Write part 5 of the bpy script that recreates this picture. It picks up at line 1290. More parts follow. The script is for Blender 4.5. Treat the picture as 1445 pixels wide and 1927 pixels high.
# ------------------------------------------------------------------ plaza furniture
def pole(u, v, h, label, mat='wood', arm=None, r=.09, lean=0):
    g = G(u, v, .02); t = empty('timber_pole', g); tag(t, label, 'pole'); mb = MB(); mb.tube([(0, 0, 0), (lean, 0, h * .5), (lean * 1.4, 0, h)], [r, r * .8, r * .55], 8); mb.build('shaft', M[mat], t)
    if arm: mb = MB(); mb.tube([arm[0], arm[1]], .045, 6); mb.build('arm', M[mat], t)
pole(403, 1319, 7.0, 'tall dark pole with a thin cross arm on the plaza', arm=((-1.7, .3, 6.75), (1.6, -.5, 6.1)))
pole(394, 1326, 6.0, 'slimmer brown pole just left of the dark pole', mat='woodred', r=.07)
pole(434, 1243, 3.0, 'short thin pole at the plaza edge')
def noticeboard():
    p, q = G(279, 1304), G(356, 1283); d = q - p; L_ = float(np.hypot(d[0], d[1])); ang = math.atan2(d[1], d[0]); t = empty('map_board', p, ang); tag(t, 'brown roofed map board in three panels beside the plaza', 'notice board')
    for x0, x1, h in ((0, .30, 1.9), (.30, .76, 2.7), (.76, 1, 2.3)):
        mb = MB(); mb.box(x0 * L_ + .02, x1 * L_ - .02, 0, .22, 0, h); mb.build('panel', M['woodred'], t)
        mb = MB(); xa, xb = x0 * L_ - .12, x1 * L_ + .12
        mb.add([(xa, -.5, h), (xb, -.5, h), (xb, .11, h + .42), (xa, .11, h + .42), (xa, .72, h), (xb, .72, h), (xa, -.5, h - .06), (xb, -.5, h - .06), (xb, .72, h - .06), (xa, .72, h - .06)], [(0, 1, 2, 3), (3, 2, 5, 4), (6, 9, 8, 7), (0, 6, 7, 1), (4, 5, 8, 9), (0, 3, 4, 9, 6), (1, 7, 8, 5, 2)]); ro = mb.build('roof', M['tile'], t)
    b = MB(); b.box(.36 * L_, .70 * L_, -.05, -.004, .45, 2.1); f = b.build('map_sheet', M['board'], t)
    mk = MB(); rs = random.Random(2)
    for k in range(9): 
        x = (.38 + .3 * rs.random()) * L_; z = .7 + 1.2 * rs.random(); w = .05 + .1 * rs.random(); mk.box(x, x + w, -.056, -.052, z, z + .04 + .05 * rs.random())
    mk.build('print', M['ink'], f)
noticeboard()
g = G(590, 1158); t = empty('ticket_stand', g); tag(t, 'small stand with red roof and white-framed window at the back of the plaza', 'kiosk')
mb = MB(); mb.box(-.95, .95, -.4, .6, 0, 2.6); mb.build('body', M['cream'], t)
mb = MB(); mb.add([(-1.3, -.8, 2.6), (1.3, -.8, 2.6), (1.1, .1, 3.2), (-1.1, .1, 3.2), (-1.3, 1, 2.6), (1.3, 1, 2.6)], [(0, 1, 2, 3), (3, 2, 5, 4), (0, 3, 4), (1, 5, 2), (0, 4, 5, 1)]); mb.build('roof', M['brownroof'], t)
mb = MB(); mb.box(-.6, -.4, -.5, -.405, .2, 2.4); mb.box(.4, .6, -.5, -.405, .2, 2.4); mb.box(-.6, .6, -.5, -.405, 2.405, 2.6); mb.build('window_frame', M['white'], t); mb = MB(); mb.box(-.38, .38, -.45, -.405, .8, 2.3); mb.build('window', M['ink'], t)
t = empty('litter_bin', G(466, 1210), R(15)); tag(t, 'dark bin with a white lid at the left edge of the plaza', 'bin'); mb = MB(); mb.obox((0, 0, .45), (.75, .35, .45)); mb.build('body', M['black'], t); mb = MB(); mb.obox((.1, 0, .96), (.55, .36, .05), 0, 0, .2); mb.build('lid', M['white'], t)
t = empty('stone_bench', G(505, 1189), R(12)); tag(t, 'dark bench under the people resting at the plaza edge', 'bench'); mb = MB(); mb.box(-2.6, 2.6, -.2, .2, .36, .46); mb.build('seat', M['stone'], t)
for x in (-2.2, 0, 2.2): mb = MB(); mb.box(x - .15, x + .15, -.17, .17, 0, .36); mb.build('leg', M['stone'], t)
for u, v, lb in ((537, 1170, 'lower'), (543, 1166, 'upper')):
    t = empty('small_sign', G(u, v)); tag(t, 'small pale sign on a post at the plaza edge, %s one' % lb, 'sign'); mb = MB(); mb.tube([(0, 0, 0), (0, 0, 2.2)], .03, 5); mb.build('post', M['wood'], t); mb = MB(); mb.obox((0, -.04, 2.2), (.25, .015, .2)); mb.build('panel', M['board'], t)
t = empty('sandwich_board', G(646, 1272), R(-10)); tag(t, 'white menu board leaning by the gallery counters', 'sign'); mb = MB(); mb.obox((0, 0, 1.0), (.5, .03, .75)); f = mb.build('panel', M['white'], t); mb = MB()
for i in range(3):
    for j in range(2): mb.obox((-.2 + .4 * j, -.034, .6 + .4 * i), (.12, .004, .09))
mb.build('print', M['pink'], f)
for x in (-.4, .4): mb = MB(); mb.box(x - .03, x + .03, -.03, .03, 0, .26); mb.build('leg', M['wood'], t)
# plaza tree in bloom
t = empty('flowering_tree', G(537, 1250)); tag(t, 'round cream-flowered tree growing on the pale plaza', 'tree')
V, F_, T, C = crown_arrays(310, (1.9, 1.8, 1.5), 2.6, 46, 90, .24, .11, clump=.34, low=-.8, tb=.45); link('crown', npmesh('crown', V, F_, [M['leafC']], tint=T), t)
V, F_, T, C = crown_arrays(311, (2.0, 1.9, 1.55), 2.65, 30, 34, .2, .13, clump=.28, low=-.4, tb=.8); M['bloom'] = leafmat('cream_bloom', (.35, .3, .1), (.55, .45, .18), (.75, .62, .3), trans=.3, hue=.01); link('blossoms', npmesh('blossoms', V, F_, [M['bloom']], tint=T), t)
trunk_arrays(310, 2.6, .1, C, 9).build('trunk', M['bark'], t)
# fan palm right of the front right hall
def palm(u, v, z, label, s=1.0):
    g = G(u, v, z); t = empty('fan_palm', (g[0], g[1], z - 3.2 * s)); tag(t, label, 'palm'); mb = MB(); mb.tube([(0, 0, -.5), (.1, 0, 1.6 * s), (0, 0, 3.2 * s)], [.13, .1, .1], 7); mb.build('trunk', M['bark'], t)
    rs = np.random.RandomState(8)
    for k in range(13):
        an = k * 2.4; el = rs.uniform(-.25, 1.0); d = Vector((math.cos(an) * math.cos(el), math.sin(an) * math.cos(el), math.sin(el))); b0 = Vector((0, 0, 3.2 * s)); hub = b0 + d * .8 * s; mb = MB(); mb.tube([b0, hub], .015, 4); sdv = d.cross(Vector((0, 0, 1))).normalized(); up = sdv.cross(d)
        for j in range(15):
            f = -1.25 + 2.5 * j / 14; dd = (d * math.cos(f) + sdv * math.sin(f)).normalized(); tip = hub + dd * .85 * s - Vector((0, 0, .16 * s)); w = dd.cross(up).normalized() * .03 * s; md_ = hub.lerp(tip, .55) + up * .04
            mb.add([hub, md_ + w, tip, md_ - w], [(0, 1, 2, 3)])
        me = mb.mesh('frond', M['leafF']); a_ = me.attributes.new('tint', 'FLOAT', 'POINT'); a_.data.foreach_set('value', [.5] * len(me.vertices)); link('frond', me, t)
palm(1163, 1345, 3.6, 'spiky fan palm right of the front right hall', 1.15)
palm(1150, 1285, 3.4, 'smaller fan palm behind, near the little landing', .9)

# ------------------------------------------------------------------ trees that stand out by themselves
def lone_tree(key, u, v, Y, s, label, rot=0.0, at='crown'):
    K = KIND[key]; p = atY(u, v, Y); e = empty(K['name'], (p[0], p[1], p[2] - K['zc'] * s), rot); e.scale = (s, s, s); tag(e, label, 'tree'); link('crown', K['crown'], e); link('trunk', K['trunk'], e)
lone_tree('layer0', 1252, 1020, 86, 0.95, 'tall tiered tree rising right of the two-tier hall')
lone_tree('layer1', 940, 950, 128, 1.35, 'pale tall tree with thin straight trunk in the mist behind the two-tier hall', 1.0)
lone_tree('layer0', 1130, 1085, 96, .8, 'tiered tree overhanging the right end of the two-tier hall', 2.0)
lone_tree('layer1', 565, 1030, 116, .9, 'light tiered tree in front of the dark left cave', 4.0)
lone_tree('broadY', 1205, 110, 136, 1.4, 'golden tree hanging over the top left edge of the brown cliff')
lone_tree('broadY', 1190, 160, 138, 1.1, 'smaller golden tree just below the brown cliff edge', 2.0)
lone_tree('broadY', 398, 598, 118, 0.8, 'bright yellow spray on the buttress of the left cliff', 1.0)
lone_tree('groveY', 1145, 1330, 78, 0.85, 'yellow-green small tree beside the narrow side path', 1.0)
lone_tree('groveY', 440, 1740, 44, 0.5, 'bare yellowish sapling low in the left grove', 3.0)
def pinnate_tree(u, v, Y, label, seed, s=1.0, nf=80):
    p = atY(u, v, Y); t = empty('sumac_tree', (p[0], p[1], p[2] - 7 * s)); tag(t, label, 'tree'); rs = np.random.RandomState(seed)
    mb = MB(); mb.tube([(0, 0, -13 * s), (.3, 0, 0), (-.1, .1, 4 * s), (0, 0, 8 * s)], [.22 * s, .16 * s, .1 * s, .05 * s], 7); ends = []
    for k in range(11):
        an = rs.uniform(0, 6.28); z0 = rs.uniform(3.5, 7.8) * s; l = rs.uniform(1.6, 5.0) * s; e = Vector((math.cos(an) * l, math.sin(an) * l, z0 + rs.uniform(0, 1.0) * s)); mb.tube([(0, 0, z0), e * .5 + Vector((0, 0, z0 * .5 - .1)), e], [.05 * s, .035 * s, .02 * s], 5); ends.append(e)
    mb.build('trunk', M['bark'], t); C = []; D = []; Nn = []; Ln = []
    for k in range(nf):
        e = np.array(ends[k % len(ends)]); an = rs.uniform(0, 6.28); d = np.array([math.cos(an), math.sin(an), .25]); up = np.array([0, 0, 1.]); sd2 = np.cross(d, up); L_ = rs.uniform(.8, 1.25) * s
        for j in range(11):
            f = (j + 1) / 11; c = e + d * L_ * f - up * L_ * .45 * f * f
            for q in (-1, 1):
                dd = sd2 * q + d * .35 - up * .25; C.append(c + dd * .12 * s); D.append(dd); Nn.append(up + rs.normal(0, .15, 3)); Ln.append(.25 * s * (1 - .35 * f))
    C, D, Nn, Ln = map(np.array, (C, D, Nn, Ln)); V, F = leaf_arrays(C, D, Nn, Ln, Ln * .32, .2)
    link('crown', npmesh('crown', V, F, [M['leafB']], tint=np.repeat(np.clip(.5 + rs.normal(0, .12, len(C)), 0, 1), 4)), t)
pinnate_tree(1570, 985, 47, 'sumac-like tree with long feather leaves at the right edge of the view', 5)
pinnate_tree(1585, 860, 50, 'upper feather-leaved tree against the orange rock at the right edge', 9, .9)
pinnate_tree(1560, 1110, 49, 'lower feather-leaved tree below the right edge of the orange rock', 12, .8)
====
Exercise goal:
Count how many lines above contain the word "that". Reply with the number alone.

Response for this exercise:
2